We’re taking millions of years worth of carbon, stored beneath the earth as fossil fuels, and releasing it into the atmosphere. By now—and this is the second number—the planet has about 392 parts per million CO2 – and this number is rising by about 2 parts per million every year.

And we’re already beginning to see disastrous impacts on people and places all over the world. This morning’s news included a marine scientist explaining that climate warming has caused the mass strandings of dolphins on Cape Cod this winter, so far,  140, of which 100 have died despite intense rescue efforts. Polar bears are drowning because they cannot find icebergs to climb on for rest. Glaciers everywhere are melting and disappearing fast—and they are a source of drinking water for hundreds of millions of people, who, when they are gone, will be desperately in need. Already Mt Kilamanjaro has lost its snowcap cover. In the summer of 2007, sea ice was roughly 39% below the average before 2000, a loss of ice area nearly five times the size of the United Kingdom.

Mosquitoes, who like a warmer world, are increasing and spreading to new places, and bringing malaria and dengue fever with them. Drought is becoming much more common, making food harder to grow in many places. Sea levels have begun to rise, and scientists warn that they could go up as much as several meters this century. If that happens, many coastal cities, island nations, and farmland will be underwater. The oceans are growing more acidic because of the CO2 they are absorbing. Along with increased intensity of extreme weather, such as hurricanes and blizzards, these impacts are combining to exacerbate civil conflicts and security issues in poor regions around the world.
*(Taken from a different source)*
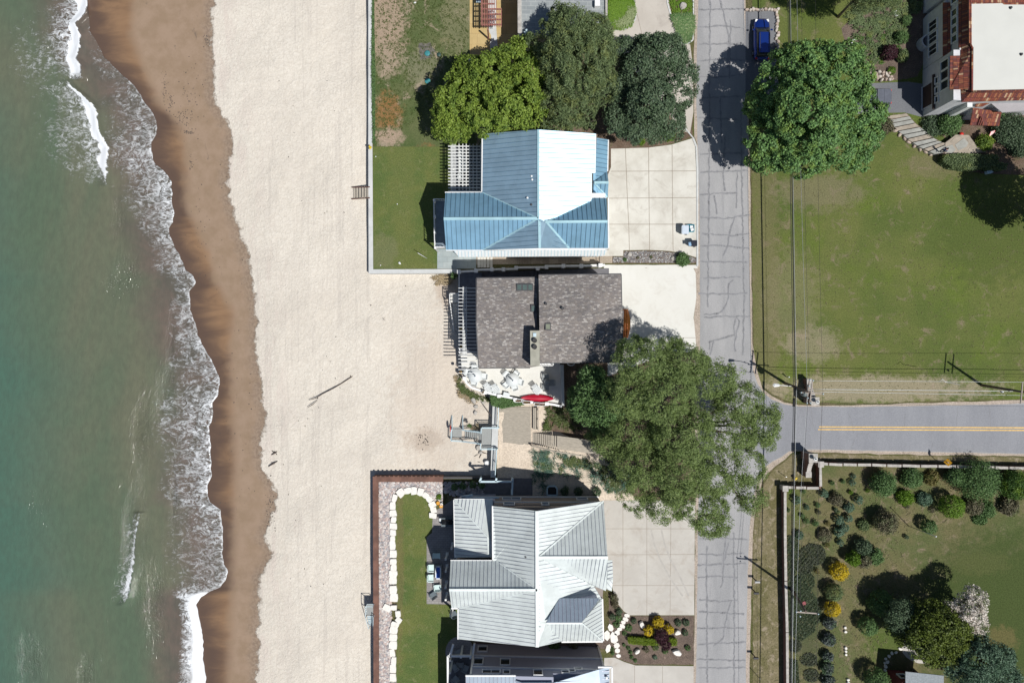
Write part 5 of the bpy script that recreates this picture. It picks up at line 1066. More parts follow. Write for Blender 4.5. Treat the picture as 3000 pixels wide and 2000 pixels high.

In a  New York Times article titled A World in Denial of What It Knows,  Geoffrey Wheatcroft talks about our deep malaise of choosing not to know what is  harming us. He asks, "What kind of willfull obtusity ever suggested that subprime mortgages  were a good idea? An intelligent child would have known that there is no good time to lend money to people who can obviously never repay it." Bill McKibben has left his classroom to plead with all of us to learn the plain, simple true things we need to know about global warming, so that the healing waters of the earth may be saved, and with them, our lives.

We need to stop taking carbon out of the ground and putting it into the air. Above all, that means we need to stop burning so much coal—and start using solar and wind energy and other such sources of renewable energy. If we do, then the earth’s soils and forests will slowly cycle some of that extra carbon out of the atmosphere, and eventually CO2 concentrations will return to a safe level. Scientists believe we could get back below 350ppm by mid-century. But the longer we remain in the danger zone— above 350—the more likely that we will see disastrous and irreversible climate impacts.

So – the healing we need is personal and it is covenantal. We all need to care enough to reach across the barriers that separate us from this need by encouraging our personal patterns of consumption to keep on increasing, as we turn on more and more machines each day.

When Naaman the Syrian came to Elisha, he brought silver, gold, and expensive presents, in huge amounts, to buy his healing. But Elisha refused his money, refused his gifts. Naaman, humbled by what he was powerless to buy, powerless to seize by force, rule, or plant his flag in, he was humbled by the availability of the healing power of water, which is there for everyone, as true divinity always is. Naaman came to terms with his own ordinariness in the Jordan river. Unable to pay Elisha, Naaman then begged for two mule-loads of earth from the riverbank, so that when he returned to his home he could worship the true God, whose love is free and for or us all, even in the lan d where he had always worshipped false gods, the gods of power and control, of war and force, of money and status. Every day Naaman could remember, through the touch of dirt, how he had been healed. May we, too, renew our deep connection to the earth, and make our way toward healing. Amen.